The antigovernment protests that intensified last week with the takeover of the capital’s two airports have plunged Thailand into its worst political crisis in at least a decade, and threaten to severely damage the economy.
The airport blockades have hurt some of the country’s crucial industries, especially tourism, at a time when the Thai economy was already showing signs of a slowdown because of the global financial crisis.
“Tell the world we did not want to blockade the airports,” Dr. Chutinaton said at the protest at Suvarnabhumi Airport. ““It was a desperate measure to achieve our goal.”

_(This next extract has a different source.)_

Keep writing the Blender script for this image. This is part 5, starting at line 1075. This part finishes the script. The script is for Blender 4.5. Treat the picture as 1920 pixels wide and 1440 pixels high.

There has been concern about violence between demonstrators and the police. There are more than 2,000 security troops on standby around the international airport, but the police have said their priority is negotiation. A police helicopter flew over the main airport on Monday and dropped leaflets asking the thousands of protesters to “rally in peace and without weapons.”
Since Bangkok is also a regional hub for passengers and cargo, the repercussions are also spreading through Asia. Logistics companies and airlines are diverting business to competing hubs in Singapore; Kuala Lumpur, Malaysia; and Hong Kong.
Foreign governments, including that of the United States, have called on the protesters to allow the airports to reopen.
On Monday, after a concession by the protesters, airlines were flying dozens of empty planes out of the besieged international airport. Some of the planes were making stops elsewhere in the country, said Serirat Prasutanont, director of the Airports Authority of Thailand, to help funnel out some of the quarter-million or more foreign visitors still stranded.
The government has been using another airport, U-Tapao, at a Vietnam War-era military base two hours from Bangkok, to fly stranded passengers out. But that airport’s facilities are overloaded, and in any case, extremely limited.
Thailand has two other international airports. One, in Chiang Mai, is an eight-hour drive north of Bangkok, and the other, on the resort island of Phuket, is nine hours to the south.
“At the moment there are hardly any incoming passengers, very few,” said Pornthip Hiranyakij, secretary general of the Tourism Council of Thailand.
On Monday, the rating agency Standard & Poor’s lowered its economic outlook for Thailand because of the blockades. “It has caused serious disruptions to economic activities in the kingdom and raises the possibility of widespread violence markedly,” said Kim Eng Tan, a credit analyst. “These developments will add to the negative pressures of a global slowdown on Thailand’s economy.”